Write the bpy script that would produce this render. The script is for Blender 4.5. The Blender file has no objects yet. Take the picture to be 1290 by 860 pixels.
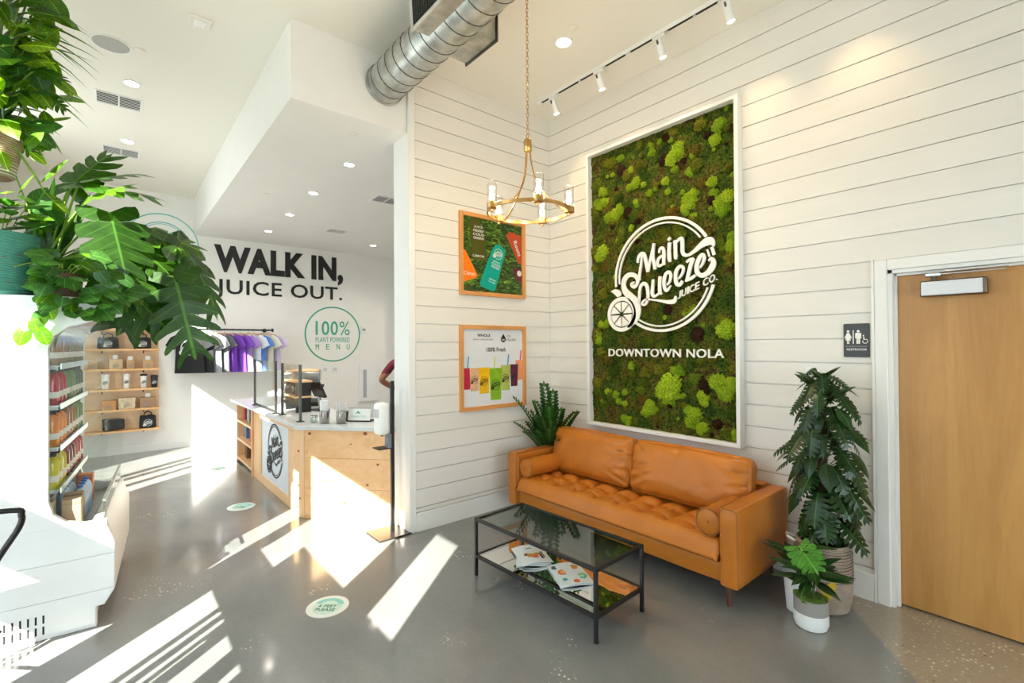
...
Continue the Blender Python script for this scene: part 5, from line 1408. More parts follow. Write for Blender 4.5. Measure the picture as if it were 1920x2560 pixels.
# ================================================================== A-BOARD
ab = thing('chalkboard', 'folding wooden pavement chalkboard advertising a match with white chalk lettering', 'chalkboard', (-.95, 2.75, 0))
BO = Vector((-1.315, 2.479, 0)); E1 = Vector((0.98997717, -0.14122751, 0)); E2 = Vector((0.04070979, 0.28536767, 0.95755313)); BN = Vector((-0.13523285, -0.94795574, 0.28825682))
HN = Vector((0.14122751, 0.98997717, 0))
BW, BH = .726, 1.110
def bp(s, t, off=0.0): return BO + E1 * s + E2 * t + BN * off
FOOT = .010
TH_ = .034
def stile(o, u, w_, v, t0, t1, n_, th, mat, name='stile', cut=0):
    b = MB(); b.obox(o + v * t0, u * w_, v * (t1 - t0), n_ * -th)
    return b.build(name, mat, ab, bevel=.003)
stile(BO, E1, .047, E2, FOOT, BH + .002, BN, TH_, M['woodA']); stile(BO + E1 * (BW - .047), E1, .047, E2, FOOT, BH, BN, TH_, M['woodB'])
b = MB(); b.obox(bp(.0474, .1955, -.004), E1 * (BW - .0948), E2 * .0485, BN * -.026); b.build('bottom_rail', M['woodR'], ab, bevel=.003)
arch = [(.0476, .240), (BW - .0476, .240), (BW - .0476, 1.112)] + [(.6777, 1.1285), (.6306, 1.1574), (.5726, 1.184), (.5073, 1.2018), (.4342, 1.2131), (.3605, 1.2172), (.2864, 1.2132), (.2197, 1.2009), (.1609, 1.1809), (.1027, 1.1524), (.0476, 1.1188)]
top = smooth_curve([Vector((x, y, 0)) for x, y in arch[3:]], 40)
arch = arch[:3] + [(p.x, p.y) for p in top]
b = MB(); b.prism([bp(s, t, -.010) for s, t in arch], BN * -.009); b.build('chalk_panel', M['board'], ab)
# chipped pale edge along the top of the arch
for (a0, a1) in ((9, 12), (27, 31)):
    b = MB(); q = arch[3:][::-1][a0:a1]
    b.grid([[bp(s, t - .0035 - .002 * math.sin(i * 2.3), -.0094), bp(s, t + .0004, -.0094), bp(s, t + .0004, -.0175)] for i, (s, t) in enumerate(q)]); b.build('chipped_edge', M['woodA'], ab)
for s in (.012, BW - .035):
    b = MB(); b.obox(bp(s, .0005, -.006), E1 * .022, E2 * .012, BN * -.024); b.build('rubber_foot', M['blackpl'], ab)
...
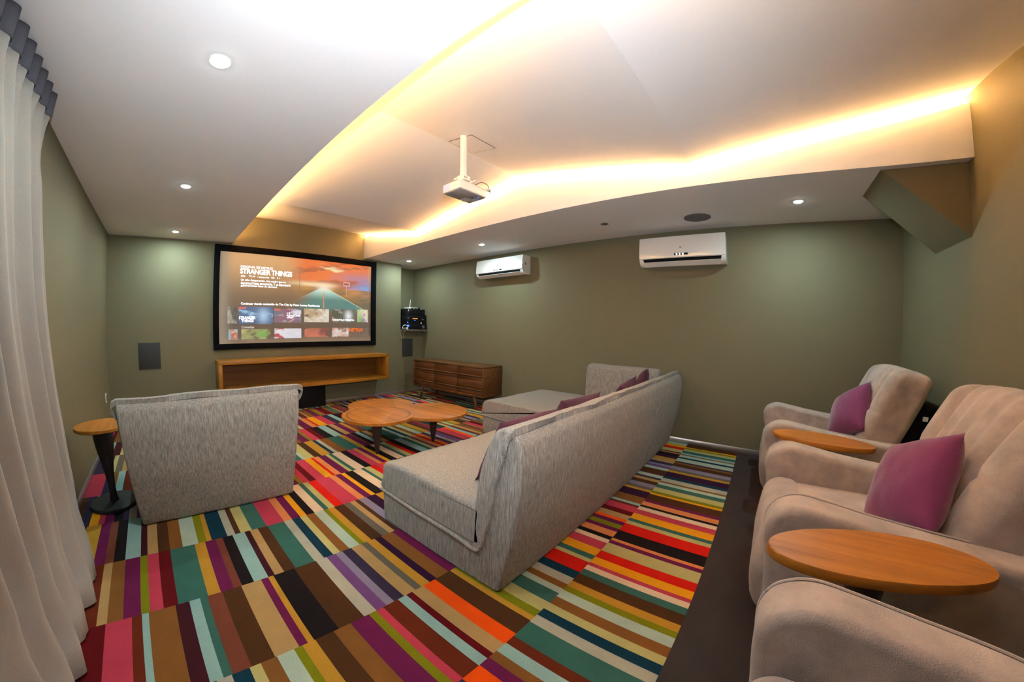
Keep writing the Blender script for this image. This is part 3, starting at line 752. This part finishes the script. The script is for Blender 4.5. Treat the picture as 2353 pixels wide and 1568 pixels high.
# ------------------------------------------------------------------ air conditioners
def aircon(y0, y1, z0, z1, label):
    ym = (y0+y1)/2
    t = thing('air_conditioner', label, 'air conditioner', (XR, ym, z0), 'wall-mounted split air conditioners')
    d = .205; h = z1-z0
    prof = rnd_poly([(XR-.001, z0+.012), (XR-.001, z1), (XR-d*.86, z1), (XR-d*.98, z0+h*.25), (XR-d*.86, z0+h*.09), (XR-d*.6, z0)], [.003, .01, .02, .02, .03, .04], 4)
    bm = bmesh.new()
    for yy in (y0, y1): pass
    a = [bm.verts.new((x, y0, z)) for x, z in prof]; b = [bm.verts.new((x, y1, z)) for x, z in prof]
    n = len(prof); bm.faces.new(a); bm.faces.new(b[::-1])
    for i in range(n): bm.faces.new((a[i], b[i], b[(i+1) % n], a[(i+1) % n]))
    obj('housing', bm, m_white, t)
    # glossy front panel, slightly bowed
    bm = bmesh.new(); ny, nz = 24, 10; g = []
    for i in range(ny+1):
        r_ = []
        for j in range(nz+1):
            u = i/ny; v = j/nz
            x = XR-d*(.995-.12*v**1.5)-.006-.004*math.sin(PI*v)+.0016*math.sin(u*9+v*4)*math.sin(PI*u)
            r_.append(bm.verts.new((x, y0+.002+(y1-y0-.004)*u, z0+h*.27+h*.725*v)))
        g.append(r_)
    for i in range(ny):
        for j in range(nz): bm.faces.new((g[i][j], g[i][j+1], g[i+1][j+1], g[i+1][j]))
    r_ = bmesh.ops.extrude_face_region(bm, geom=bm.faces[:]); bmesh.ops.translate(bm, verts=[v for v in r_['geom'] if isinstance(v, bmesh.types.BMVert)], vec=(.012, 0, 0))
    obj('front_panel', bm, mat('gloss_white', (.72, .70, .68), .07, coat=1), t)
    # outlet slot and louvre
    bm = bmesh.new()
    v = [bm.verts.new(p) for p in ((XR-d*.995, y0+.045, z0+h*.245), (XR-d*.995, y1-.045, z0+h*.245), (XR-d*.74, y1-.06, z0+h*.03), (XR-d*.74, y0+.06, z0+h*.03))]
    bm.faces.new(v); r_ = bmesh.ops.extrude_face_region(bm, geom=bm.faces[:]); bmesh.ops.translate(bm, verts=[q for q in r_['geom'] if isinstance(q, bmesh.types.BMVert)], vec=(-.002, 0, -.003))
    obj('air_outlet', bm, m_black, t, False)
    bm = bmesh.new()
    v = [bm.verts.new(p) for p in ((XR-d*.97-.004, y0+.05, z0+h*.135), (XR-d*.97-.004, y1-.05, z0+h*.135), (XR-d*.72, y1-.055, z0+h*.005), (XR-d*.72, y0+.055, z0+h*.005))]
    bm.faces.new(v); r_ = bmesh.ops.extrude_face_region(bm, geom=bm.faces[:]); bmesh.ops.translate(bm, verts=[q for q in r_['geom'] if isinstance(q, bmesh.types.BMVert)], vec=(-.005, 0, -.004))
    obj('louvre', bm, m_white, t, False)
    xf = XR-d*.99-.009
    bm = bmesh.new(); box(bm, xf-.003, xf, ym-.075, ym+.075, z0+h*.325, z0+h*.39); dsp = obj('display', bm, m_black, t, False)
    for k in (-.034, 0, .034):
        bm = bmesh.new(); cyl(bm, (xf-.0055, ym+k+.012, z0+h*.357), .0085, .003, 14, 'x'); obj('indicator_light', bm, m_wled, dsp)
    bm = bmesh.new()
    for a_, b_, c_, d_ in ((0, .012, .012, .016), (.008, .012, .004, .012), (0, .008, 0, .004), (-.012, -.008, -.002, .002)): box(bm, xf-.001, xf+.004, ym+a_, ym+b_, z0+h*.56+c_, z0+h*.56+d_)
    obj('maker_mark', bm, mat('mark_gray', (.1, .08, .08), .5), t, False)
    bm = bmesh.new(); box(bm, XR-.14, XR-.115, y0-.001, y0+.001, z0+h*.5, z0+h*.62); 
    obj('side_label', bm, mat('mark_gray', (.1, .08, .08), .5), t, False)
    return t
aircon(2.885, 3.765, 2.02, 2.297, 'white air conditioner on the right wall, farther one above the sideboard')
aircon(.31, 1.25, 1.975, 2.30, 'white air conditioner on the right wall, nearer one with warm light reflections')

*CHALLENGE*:
Look through the entries above; copy each line where the string "part" appears.

*FINISHED ANSWER*:
Continue the Blender Python script for this scene: part 5, from line 1408. More parts follow. Write for Blender 4.5. Measure the picture as if it were 1920x2560 pixels.
Keep writing the Blender script for this image. This is part 3, starting at line 752. This part finishes the script. The script is for Blender 4.5. Treat the picture as 2353 pixels wide and 1568 pixels high.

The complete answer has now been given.